== Exercise objective ==
Go through the material and write it all out exactly, minus the pictures.
+++ Supplied information +++
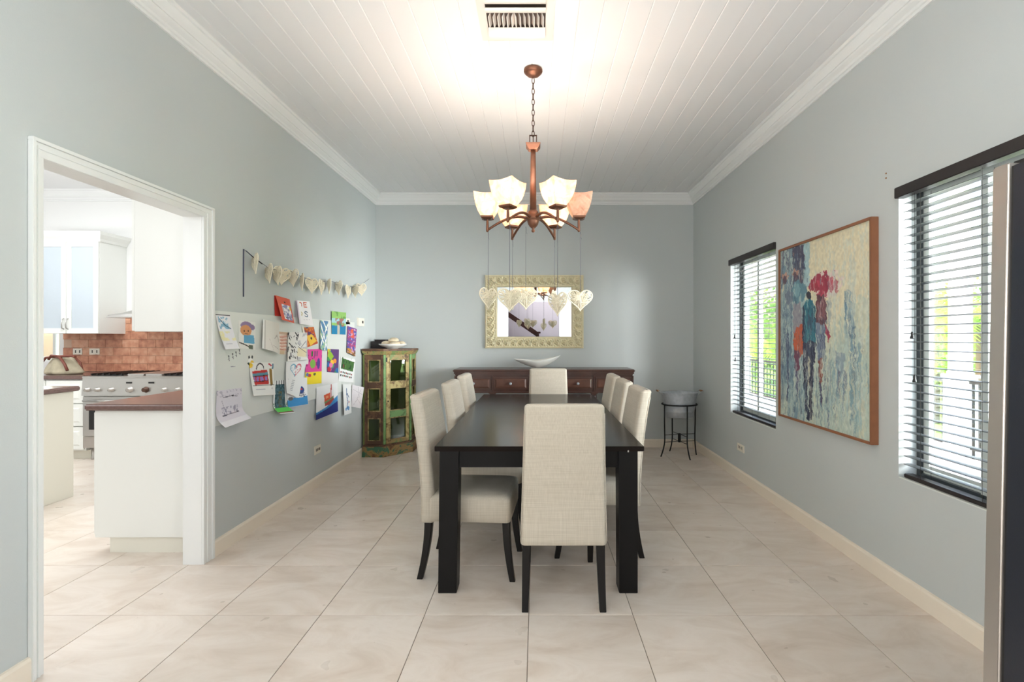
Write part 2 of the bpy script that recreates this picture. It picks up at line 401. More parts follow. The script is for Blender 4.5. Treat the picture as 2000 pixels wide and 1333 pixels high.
# kitchen doorway: stepped casing and jamb lining
dr = MB()
def casing(mb, y0, y1, z0, z1, flip=0):
    # stepped layers, thicker to the outside
    return mb
steps = [(0, .022, 0), (.018, .014, 0), (.036, .018, 0)]
c = MB()
c.box(XL, XL + .014, 1.8395, DY0, 0, 2.041).box(XL, XL + .022, 1.839, 1.853, 0, 2.0972).box(XL, XL + .018, 1.860, 1.872, 0, 2.07)
c.box(XL, XL + .014, DY1, 2.879, 0, 2.041).box(XL, XL + .022, 2.861, 2.879, 0, 2.0972).box(XL, XL + .018, 2.822, 2.842, 0, 2.07)
c.box(XL, XL + .0141, 1.8392, 2.8788, 2.0411, 2.0968).box(XL, XL + .022, 1.839, 2.879, 2.0973, 2.111).box(XL, XL + .018, 1.8601, 2.8419, 2.0701, 2.084)
struct('door_1', c, M['trimw'], bevel=.0015)
j = MB().box(-2.075, XL - .0002, DY0 - .0119, DY0, 0, DZ).box(-2.075, XL - .0002, DY1, DY1 + .0119, 0, DZ).box(-2.075, XL - .0002, DY0, DY1, DZ, DZ + .0119)
struct('trim_5', j, M['trimw'])

# windows: frame, sashes, panes as parts
for n_, (a, b_, z0, z1) in enumerate(wins):
    x0, x1 = XR + .095, XR + .125
    W = struct('window_%d' % (n_ + 1), MB().box(x0, x1, a, a + .022, z0, z1).box(x0, x1, b_ - .022, b_, z0, z1).box(x0, x1, a + .022, b_ - .022, z0, z0 + .03).box(x0, x1, a + .022, b_ - .022, z1 - .022, z1), M['winframe'])
    mid = (a + b_) / 2 + .06
    for (p, q, xo) in ((a + .022, mid + .02, .006), (mid - .02, b_ - .022, -.012)):
        f = MB(); X0, X1 = x0 + .006 - xo, x0 + .018 - xo; sw = .035; Z0, Z1 = z0 + .03, z1 - .022
        f.box(X0, X1, p, p + sw, Z0, Z1).box(X0, X1, q - sw, q, Z0, Z1).box(X0, X1, p + sw, q - sw, Z0, Z0 + .045).box(X0, X1, p + sw, q - sw, Z1 - sw, Z1)
        sh = f.build('sash', M['winwhite'], W)
        MB().box(X0 + .004, X0 + .008, p + sw, q - sw, Z0 + .045, Z1 - sw).build('pane', M['pane'], sh)
    MB().box(XR + .0005, XR + WT - .001, a + .0005, b_ - .0005, z0, z0 + .006).build('sill', M['winwhite'], W)
kw = struct('window_3', MB().box(KW[0], KW[0] + .05, YB + .04, YB + .08, KW[2], KW[3]).box(KW[1] - .05, KW[1], YB + .04, YB + .08, KW[2], KW[3]).box(KW[0], KW[1], YB + .04, YB + .08, KW[2], KW[2] + .05).box(KW[0], KW[1], YB + .04, YB + .08, KW[3] - .05, KW[3]).box(-5.93, -5.90, YB + .04, YB + .08, KW[2], KW[3]), M['winwhite'])
MB().box(KW[0] + .05, KW[1] - .05, YB + .055, YB + .06, KW[2] + .05, KW[3] - .05).build('pane', M['pane'], kw)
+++
== Written response ==
Write part 2 of the bpy script that recreates this picture. It picks up at line 401. More parts follow. The script is for Blender 4.5. Treat the picture as 2000 pixels wide and 1333 pixels high.
# kitchen doorway: stepped casing and jamb lining
dr = MB()
def casing(mb, y0, y1, z0, z1, flip=0):
    # stepped layers, thicker to the outside
    return mb
steps = [(0, .022, 0), (.018, .014, 0), (.036, .018, 0)]
c = MB()
c.box(XL, XL + .014, 1.8395, DY0, 0, 2.041).box(XL, XL + .022, 1.839, 1.853, 0, 2.0972).box(XL, XL + .018, 1.860, 1.872, 0, 2.07)
c.box(XL, XL + .014, DY1, 2.879, 0, 2.041).box(XL, XL + .022, 2.861, 2.879, 0, 2.0972).box(XL, XL + .018, 2.822, 2.842, 0, 2.07)
c.box(XL, XL + .0141, 1.8392, 2.8788, 2.0411, 2.0968).box(XL, XL + .022, 1.839, 2.879, 2.0973, 2.111).box(XL, XL + .018, 1.8601, 2.8419, 2.0701, 2.084)
struct('door_1', c, M['trimw'], bevel=.0015)
j = MB().box(-2.075, XL - .0002, DY0 - .0119, DY0, 0, DZ).box(-2.075, XL - .0002, DY1, DY1 + .0119, 0, DZ).box(-2.075, XL - .0002, DY0, DY1, DZ, DZ + .0119)
struct('trim_5', j, M['trimw'])

# windows: frame, sashes, panes as parts
for n_, (a, b_, z0, z1) in enumerate(wins):
    x0, x1 = XR + .095, XR + .125
    W = struct('window_%d' % (n_ + 1), MB().box(x0, x1, a, a + .022, z0, z1).box(x0, x1, b_ - .022, b_, z0, z1).box(x0, x1, a + .022, b_ - .022, z0, z0 + .03).box(x0, x1, a + .022, b_ - .022, z1 - .022, z1), M['winframe'])
    mid = (a + b_) / 2 + .06
    for (p, q, xo) in ((a + .022, mid + .02, .006), (mid - .02, b_ - .022, -.012)):
        f = MB(); X0, X1 = x0 + .006 - xo, x0 + .018 - xo; sw = .035; Z0, Z1 = z0 + .03, z1 - .022
        f.box(X0, X1, p, p + sw, Z0, Z1).box(X0, X1, q - sw, q, Z0, Z1).box(X0, X1, p + sw, q - sw, Z0, Z0 + .045).box(X0, X1, p + sw, q - sw, Z1 - sw, Z1)
        sh = f.build('sash', M['winwhite'], W)
        MB().box(X0 + .004, X0 + .008, p + sw, q - sw, Z0 + .045, Z1 - sw).build('pane', M['pane'], sh)
    MB().box(XR + .0005, XR + WT - .001, a + .0005, b_ - .0005, z0, z0 + .006).build('sill', M['winwhite'], W)
kw = struct('window_3', MB().box(KW[0], KW[0] + .05, YB + .04, YB + .08, KW[2], KW[3]).box(KW[1] - .05, KW[1], YB + .04, YB + .08, KW[2], KW[3]).box(KW[0], KW[1], YB + .04, YB + .08, KW[2], KW[2] + .05).box(KW[0], KW[1], YB + .04, YB + .08, KW[3] - .05, KW[3]).box(-5.93, -5.90, YB + .04, YB + .08, KW[2], KW[3]), M['winwhite'])
MB().box(KW[0] + .05, KW[1] - .05, YB + .055, YB + .06, KW[2] + .05, KW[3] - .05).build('pane', M['pane'], kw)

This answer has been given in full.